The use of and type heatsink may or may not suggest a better design. A better design "may" use a heatsink to keep the protected high-quality device cool. A lessor design "may" use a heatsink to keep the protected lower-quality device from overheating. Or the use of a particular heatsink might just mean the card maker got a good "volume purchase" discounted deal from the heatsink maker on that particular heatsink.
So without having each card in front of me (to inspect soldering joints, for example), and without knowing full information about the components used, it really is pretty much a guessing game.
The good news is, Ethernet, and 2.5Gbps Ethernet (2.5GBASE-T) are "industry" standards. 2.5Gbps has been around for 6+ years. So no matter who makes the device, it must comply with industry standards and be 100% compatible with all other devices claiming to be 2.5GBASE-T devices. These makers cannot play Dell, HP, or Apple and create their own "proprietary"
non-standard method of networking and call the device "2.5GBASE-T".
So, "in theory" you should be able to pull any of them out of a hat and be good to go.
If me, I would not go for the cheapest, or the most expensive. I would probably look in the middle and at the one with the longest warranty. A longer warranty does NOT indicate better quality. But it does suggest the maker has more confidence in their product.
Having said all that, IMO, of
MUCH GREATER importance is your network cables. Ethernet cables are cheap, flimsy, easily damaged, often poorly made, but
absolutely critically important network devices. For that reason, I always make my own cables.
I make my own for several reasons. Factory made cables rarely go through quality assurance testing before leaving the factory. I always test my cables with an inexpensive but highly efficient, ethernet cable continuity tester like
this one. I promise you, testing your cables (self or factory made)
before putting them in service can prevent episodes of high blood pressure, strokes, receding hair lines, runaway dogs, and more.
Also, if you pull your own cables through walls, floors and ceilings, doing so before attaching the connector lets you make smaller holes in said walls, floors and ceilings.
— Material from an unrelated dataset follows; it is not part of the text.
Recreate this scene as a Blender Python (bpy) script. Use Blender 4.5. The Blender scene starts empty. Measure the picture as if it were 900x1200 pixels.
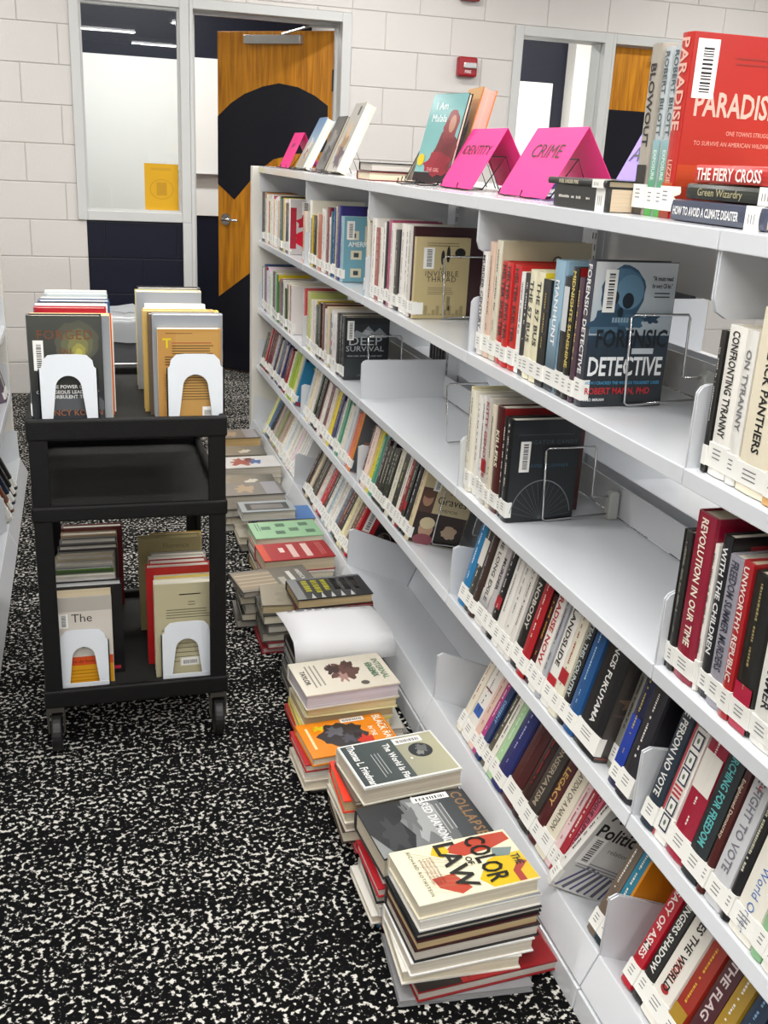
import bpy, math, random
from mathutils import Matrix, Vector
random.seed(7)
scene = bpy.context.scene
C = scene.collection

# ------------------------------------------------------------------ camera
cam_d = bpy.data.cameras.new('camera')
cam = bpy.data.objects.new('camera', cam_d); C.objects.link(cam)
cam_d.sensor_fit = 'HORIZONTAL'; cam_d.sensor_width = 36.0
cam_d.lens = 36.0 * 1181.66 / 900.0
cam_d.clip_start = 0.05
_r, _u, _w = (0.95941677, -0.27769579, 0.04903572), (0.04787545, 0.33177042, 0.94214454), (0.27789818, 0.90156166, -0.33160092)
cam.matrix_world = Matrix(((_r[0], _u[0], -_w[0], -0.842), (_r[1], _u[1], -_w[1], 0.0), (_r[2], _u[2], -_w[2], 1.427), (0, 0, 0, 1)))
scene.camera = cam

# ------------------------------------------------------------------ world + light + exposure
world = bpy.data.worlds.new('world'); scene.world = world
world.use_nodes = True
world.node_tree.nodes['Background'].inputs[0].default_value = (0.93, 0.96, 1.0, 1)
world.node_tree.nodes['Background'].inputs[1].default_value = 0.16
scene.view_settings.view_transform = 'Standard'
scene.view_settings.look = 'None'
scene.view_settings.gamma = 1.0
scene.view_settings.exposure = 0.0

CEIL = 2.85
FIX = [(-1.9, -3.6), (0.6, -3.6), (3.2, -3.6), (-0.6, -2.1), (1.9, -2.1), (-1.6, -0.6), (0.9, -0.6), (-0.55, 0.9), (1.9, 0.9), (-1.9, 2.4), (0.55, 2.4), (2.9, 2.4), (-0.7, 3.95), (1.9, 3.95), (-1.9, 5.3), (0.7, 5.3), (3.2, 5.3)]  # rearmost rows are added behind the camera to brighten faces turned its way
FIX_IN = [(-0.4, 7.5), (1.6, 7.8), (3.1, 7.4)]
def area(x, y, z, sx, sy, power, col=(1, 0.985, 0.96)):
    l = bpy.data.lights.new('ceiling_light', 'AREA'); l.shape = 'RECTANGLE'; l.size = sx; l.size_y = sy
    l.energy = power; l.color = col
    o = bpy.data.objects.new('ceiling_light', l); o.location = (x, y, z); C.objects.link(o); return o
for x, y in FIX: area(x, y, CEIL - 0.075, 1.16, 0.2, (34 if y > -1 else 44) if y < 3.9 else (24 if y < 5 else 14))
for x, y in FIX_IN: area(x, y, CEIL - 0.075, 1.16, 0.2, 50)

# ------------------------------------------------------------------ helpers
def lin(c):
    return c / 12.92 if c <= 0.04045 else ((c + 0.055) / 1.055) ** 2.4
def rgb(h):
    return tuple(lin(int(h[i:i + 2], 16) / 255) for i in (0, 2, 4)) + (1.0,)
MATS = {}
def mat(h, rough=0.5, metal=0.0, coat=0.0, bump=0.0, bscale=200.0, name=None, spec=0.5):
    k = (h, rough, metal, coat, bump, bscale, spec)
    if k in MATS: return MATS[k]
    m = bpy.data.materials.new(name or 'material_' + h); m.use_nodes = True
    nt = m.node_tree; b = nt.nodes['Principled BSDF']
    b.inputs['Base Color'].default_value = rgb(h); b.inputs['Roughness'].default_value = rough
    b.inputs['Metallic'].default_value = metal; b.inputs['Coat Weight'].default_value = coat
    b.inputs['Coat Roughness'].default_value = 0.12; b.inputs['Specular IOR Level'].default_value = spec
    if bump:
        n = nt.nodes.new('ShaderNodeTexNoise'); n.inputs['Scale'].default_value = bscale; n.inputs['Detail'].default_value = 3
        tc = nt.nodes.new('ShaderNodeTexCoord'); bp = nt.nodes.new('ShaderNodeBump')
        bp.inputs['Strength'].default_value = bump; bp.inputs['Distance'].default_value = 0.002
        nt.links.new(tc.outputs['Object'], n.inputs['Vector']); nt.links.new(n.outputs['Fac'], bp.inputs['Height'])
        nt.links.new(bp.outputs['Normal'], b.inputs['Normal'])
    MATS[k] = m; return m
def jacket(h): return mat(h, 0.34, 0, 0.35, 0.12, 60)
M_PRINT = bpy.data.materials.new('printed_ink'); M_PRINT.use_nodes = True
_nt = M_PRINT.node_tree; _a = _nt.nodes.new('ShaderNodeVertexColor'); _a.layer_name = 'Col'
_nt.links.new(_a.outputs['Color'], _nt.nodes['Principled BSDF'].inputs['Base Color'])
_nt.nodes['Principled BSDF'].inputs['Roughness'].default_value = 0.34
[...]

"Invest" in quality connectors and a quality crimper. Cheap tools result in cheap, often faulty results. But note quality results also take practice. So be ready to sacrifice a few short cables and a few connectors until you get the hang of it.
Another major reason I make my own is if I need a 17 inch cable to connect my router to my modem, I can make a 17 inch cable instead of having to buy a 3 or 6 foot cable. If I need a 14 foot cable to reach a computer or networked printer, I can make a 14 foot cable instead of having to buy a 25 foot cable.
Another nice thing is you can buy cable in bulk. That's typically much cheaper in the long run. I also use color coded
boots to help me identify which cable goes where.
most seem to have both full height and low profile back plate included
This is an excellent point. If you have a low-profile (slim) case, or a standard width case, with both brackets included, you should have no problems securing the installed card.